Après un chemin doux et dur à la fois, on arrive à la fin de l’histoire avec une pièce en français. « On a voulu faire un voyage avec l’album, je pense, et avec Ton vieux nom, on atterri en douceur », image Elisapie. Certes, écrire une pièce en français n’est pas chose facile pour elle. « J’ai un rapport avec les francophones qui est spécial. C’est une fenêtre sur la suite de ma vie, car je vis parmi les francophones. » Alors que son interprétation marquante de Moi Elsie, écrite par Richard Desjardins, est vite devenue un incontournable de la chanson, elle craignait de se tromper en chantant en français à nouveau. « Je voulais aborder le nord de façon poétique d’une façon différente que sur Moi Elsie.

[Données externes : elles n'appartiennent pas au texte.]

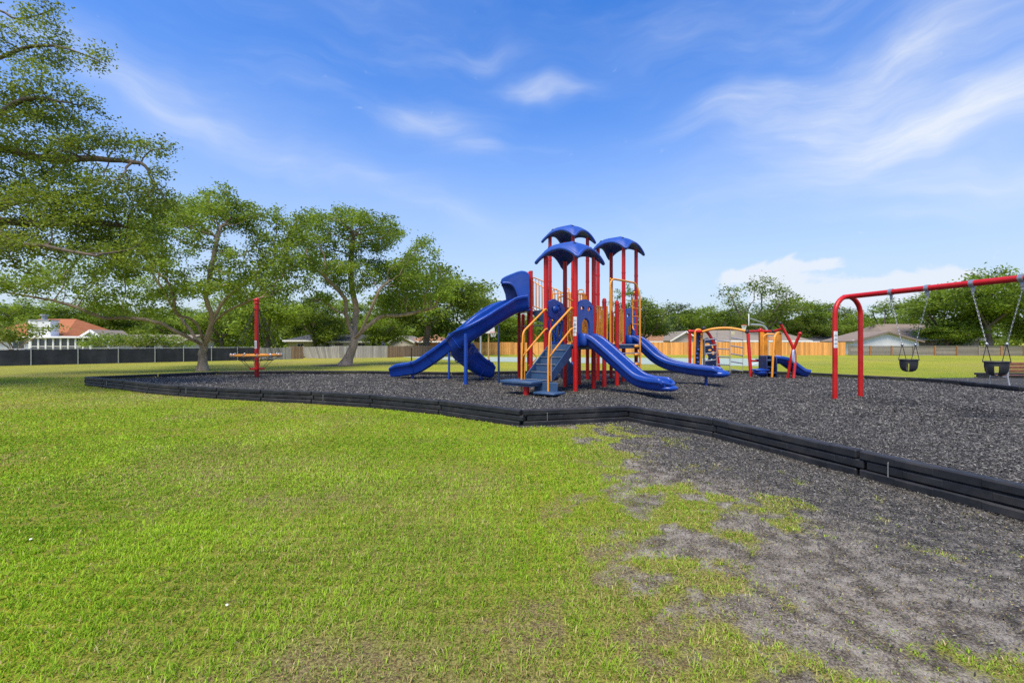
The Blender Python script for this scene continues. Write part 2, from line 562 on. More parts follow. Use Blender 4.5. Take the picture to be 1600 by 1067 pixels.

Au lieu d’être la petite fille qui voit son mec blanc la quitter en emportant ses rêves, je voulais qu’on parle d’une femme qui a du vécu et qui parle à son homme Inuk qu’elle a laissé dans le nord. Les gens pensent à tort que les hommes Inuk sont durs, mais quand ils aiment, se sont eux les plus sensibles. »

Chloé Lacasse et Natasha Kanapé-Fontaine on prêté main-forte à l’auteure-compositrice-interprète afin que la pièce soit à la hauteur de ce qu’elle envisageait, puis, la poésie se fait transcendante, évidemment: Dis-moi comment tu plantais la neige / Comment nous sommes faits de pierre / Je veux t’écrire une chanson / Pour te rappeler ton nom / Ton vieux nom.

L’album paraîtra ce vendredi 14 septembre chez Bonsound et Yontanka (Europe).
Elisapie commencera une tournée de près de 50 spectacles dès ce mois-ci partout au Québec et dans le reste du Canada.